Source excerpt:

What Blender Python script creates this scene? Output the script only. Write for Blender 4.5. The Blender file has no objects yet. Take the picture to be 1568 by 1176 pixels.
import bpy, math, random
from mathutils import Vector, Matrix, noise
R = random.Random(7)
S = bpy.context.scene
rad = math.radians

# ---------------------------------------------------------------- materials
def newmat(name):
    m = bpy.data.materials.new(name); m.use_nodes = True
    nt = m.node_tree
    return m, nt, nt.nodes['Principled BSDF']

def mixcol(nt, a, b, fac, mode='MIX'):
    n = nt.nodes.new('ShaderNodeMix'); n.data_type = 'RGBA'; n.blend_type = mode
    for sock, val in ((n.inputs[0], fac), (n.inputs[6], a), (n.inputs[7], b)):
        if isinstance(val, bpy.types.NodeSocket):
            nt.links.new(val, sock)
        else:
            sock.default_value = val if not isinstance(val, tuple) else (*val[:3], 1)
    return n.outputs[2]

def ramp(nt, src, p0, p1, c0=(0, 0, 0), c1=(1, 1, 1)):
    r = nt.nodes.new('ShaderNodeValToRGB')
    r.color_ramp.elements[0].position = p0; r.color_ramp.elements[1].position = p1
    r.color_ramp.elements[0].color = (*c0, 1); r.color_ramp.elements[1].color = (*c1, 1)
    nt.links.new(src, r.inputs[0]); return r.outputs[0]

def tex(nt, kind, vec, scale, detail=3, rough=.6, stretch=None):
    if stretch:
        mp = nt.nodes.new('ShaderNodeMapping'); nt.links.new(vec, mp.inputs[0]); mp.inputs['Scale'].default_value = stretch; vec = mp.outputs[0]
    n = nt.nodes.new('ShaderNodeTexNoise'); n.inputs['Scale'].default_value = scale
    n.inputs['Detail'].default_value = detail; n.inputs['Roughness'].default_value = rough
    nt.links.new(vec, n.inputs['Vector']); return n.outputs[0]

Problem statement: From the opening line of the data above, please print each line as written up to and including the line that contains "return m, nt, nt.nodes['Principled BSDF']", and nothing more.

Result:
What Blender Python script creates this scene? Output the script only. Write for Blender 4.5. The Blender file has no objects yet. Take the picture to be 1568 by 1176 pixels.
import bpy, math, random
from mathutils import Vector, Matrix, noise
R = random.Random(7)
S = bpy.context.scene
rad = math.radians

# ---------------------------------------------------------------- materials
def newmat(name):
    m = bpy.data.materials.new(name); m.use_nodes = True
    nt = m.node_tree
    return m, nt, nt.nodes['Principled BSDF']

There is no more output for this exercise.